Tibet hangs heavy on Taiwan poll
by Ashok Malik
 

Tibet and more tangentially India have emerged as themes in a presidential election that could define Taiwan's future more than any of its predecessors have. As 17.33 million voters queue up to vote on Saturday -- in what is the fourth direct contest for the island-nation's top job since formal democracy was introduced in 1996 -- the ruling Democratic Progressive Party (DPP) and the resurgent Kuomintang (KMT) are locked in a riveting battle over Taiwan's relationship with China.

The KMT is pushing for closer economic ties, citing Taiwan's fading economic indices and urging the creation of a "common market" with the "Mainland" (as China is called). The DPP is criticising this as the "One China common market", subtly playing on the "One China" slogan of Beijing's Communist leadership.

Says the ebullient Bi-Khim Hsiao, former MP and now spokesperson and "Iron Lady" of the DPP: "It is dangerous to rely on the goodwill of our oppressors for our economic development. We would rather invest elsewhere, such as India."

She sees free trade with China as an invitation to a Trojan horse: "The KMT has not addressed the policy challenges of a common market. The railroad was built in Tibet for economic development. Instead it led to (Han) migration and the destruction of Tibetan identity and culture."

The KMT retorts by terming this a "fear psychosis" that will not reverse the anti-incumbency advantage it has held in the run-up to the election. The most recent opinion polls give the KMT 40 per cent of the popular vote to the DPP's 28 per cent. However, as per Taiwan's elections rules, opinion polls are banned in the final two weeks of the campaign. As such, the entire Tibet drama and its perception as a swing issue has not been tested and quantified.

The divergent positions of the KMT and DPP on China reflect the social support bases of the two parties and make this election crucial for Beijing's security strategists as well. The KMT is the traditional party of the elite -- a former Taiwanese Foreign Minister compared it to the Indian National Congress. It ruled Taiwan from 1949 -- when Chiang Kai-shek fled the Mainland after the Communist takeover -- till 2000.

Backed by the "Mainlanders" -- the name for the post-1949 migrants -- the KMT's strengths are its networks in the military, the civil service, big business and academia. It is dominant in southern Taiwan, particularly in and around the capital city of Taipei.

Two decades after Chiang's death in 1975, Taiwan introduced democracy. It faced a challenge from the DPP, a nativist political grouping of working class people, farmers, small manufacturers and pre-1949 residents of Taiwan. In 2000, helped by a KMT rebel candidate, DPP nominee Chen Shui-bian won a tight three-way election with only 39 per cent of the vote. In 2004, he was re-elected -- amid allegations of staging a mock "assassination attempt" to garner sympathy -- by a noodle-thin 0.29 per cent margin.

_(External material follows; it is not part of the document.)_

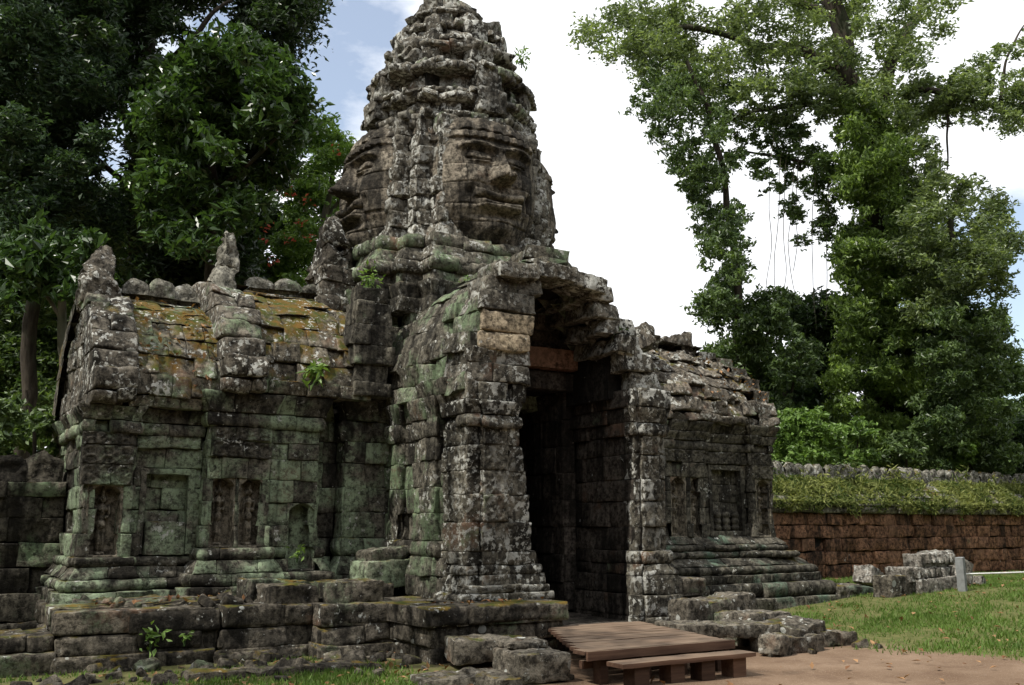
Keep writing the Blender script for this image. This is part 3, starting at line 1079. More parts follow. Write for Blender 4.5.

The KMT swept to victory in this January's parliamentary election -- it now controls three-fourths of the national legislature -- and is confident the favourable momentum will continue. Its presidential nominee is Ma Ying-jeou, whose movie star looks and former job as Taipei's mayor -- considered the second most high-profile political office in the country -- make him easily recognisable.

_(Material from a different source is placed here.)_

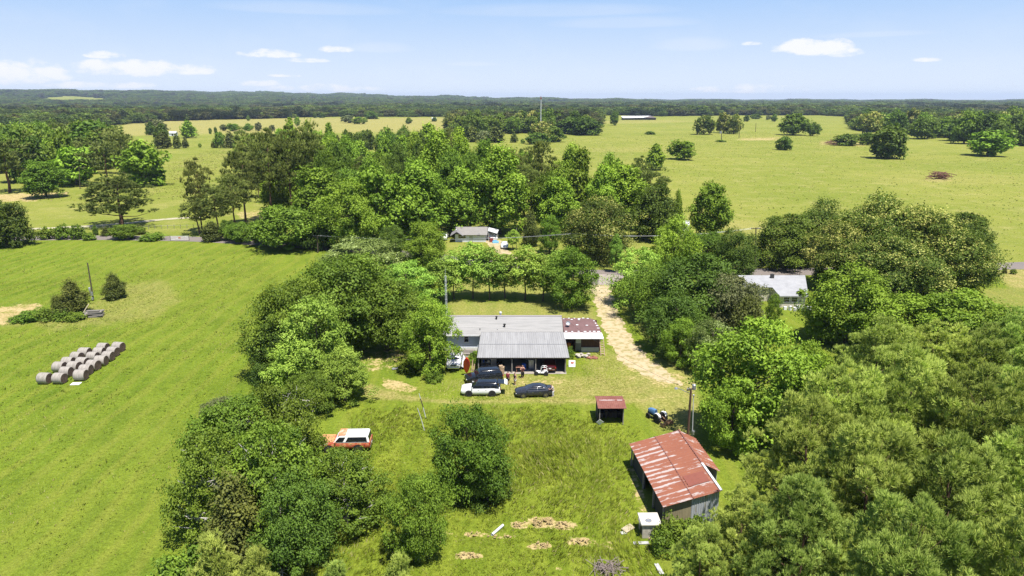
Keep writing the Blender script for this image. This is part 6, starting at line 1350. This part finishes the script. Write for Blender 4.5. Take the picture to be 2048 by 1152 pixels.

His DPP rival, Frank CT Hsieh, is hoping the 3.7 million young voters (aged 20-29) and the 250,000 overseas Taiwanese who have flown down to vote will see him through. Taiwan's youth and its non-resident community in the United States are seen as particularly nationalist and China-sceptic, and could be further galvanised by the unrest in Tibet.

Despite the political rhetoric, Taiwan's links with China are too complex for simple assessment. Seventy per cent of Taiwan's foreign investment goes to China, creating opportunities that the well-heeled, white-collar KMT adherents are primed to exploit. On the other hand, cheap Chinese goods, farm imports and -- if the "one market" concept materialises -- labour inflows directly threaten the DPP's less well-off, rural voters.